Among the primary issues is whether the Canadian government sets artificially low stumpage prices on public land (95 percent of the land in question is public). Americans say yes, Canadians say they are merely more efficient at producing lumber. For five years until March 31, the two agreed to a treaty that held Canadian provinces to exporting 14.7 billion board feet of duty-free lumber to the United States, about 91 percent of the 1995 level. Export taxes would be applied after that. Canada didn’t like it, and found an ally in the U.S. construction market, which preferred the less expensive materials. The treaty lapsed with little chance of it being revived.

The amount of noise made in lumber-producing states has kept and will keep Canada from immediately increasing exports. Meanwhile, Commerce has begun looking for actual damage to the U.S. lumber industry, evidence it can take to the trade commission to ask for relief. With the help of the WTO, some resolution certainly is possible.

Sen.
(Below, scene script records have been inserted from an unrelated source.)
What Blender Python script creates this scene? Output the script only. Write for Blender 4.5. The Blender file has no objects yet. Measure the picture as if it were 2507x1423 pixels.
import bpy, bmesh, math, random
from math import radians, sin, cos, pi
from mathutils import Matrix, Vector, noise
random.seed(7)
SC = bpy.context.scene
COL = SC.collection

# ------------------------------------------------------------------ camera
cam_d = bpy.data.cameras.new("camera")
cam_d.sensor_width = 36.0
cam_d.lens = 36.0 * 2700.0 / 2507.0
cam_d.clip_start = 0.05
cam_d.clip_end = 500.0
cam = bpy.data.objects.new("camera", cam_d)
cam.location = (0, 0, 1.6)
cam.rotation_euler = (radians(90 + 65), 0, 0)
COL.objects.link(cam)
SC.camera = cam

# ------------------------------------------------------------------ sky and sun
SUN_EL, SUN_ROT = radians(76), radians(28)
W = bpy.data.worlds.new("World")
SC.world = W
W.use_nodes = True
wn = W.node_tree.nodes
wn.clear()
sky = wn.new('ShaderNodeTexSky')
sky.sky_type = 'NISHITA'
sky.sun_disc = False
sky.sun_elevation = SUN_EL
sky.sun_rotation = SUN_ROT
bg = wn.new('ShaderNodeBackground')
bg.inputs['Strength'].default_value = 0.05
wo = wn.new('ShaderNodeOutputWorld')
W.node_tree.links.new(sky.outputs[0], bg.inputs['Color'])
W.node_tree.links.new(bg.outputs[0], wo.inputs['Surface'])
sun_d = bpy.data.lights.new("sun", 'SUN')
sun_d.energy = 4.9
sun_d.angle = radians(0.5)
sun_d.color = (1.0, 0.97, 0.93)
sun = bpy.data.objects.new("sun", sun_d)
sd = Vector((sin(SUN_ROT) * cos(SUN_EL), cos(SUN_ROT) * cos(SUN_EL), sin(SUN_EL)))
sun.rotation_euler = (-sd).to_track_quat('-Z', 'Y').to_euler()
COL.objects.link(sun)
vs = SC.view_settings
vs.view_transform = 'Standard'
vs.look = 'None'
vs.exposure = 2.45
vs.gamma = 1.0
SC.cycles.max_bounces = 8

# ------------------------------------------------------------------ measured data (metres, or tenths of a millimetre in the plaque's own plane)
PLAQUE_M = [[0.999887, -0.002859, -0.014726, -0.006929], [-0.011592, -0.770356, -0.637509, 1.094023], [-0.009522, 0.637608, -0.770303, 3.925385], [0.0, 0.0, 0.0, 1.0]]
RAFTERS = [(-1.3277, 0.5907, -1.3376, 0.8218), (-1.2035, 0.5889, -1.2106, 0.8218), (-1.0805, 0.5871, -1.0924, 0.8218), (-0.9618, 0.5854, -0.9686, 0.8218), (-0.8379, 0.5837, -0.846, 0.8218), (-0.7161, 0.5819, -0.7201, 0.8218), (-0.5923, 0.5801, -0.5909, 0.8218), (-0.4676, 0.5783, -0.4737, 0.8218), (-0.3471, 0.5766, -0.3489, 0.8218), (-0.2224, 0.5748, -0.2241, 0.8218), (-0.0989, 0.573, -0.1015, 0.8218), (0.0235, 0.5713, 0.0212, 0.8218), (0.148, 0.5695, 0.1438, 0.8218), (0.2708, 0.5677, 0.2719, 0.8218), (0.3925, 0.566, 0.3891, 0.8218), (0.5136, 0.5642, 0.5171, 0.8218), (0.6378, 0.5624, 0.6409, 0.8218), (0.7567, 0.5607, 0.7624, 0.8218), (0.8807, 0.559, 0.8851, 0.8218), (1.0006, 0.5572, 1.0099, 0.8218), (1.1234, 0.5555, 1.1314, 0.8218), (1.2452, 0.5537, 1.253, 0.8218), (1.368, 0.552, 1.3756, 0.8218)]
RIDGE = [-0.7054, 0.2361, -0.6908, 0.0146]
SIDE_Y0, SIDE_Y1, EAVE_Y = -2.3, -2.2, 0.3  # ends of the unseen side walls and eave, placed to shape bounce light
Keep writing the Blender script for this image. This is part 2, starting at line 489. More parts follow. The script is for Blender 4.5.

Olympia Snowe, a leading advocate for reviewing Canadian subsidies, suggests that Commerce start with the steep drop in Canadian lumber prices beginning in April 2000. In addition, there are a few examples of arbitration panels ruling that Canada had missed the fairness point behind free trade – in 1998, when British Columbia set stumpage too low, and in ’99, when Canada tried to shift a substantial portion of its lumber to the tariff-free “builder’s joinery” designation by drilling one-inch holes toward each end of their two-by-four studs and claiming they were specialty products.

If there were an agreement to be had between the two nations, it would need to be only a temporary one. Canada could agree not to increase current exports until a decision by the trade commission is produced, and the United States could agree to abide by the decision and not return to a demand for countervailing duties should the decision favor Canada.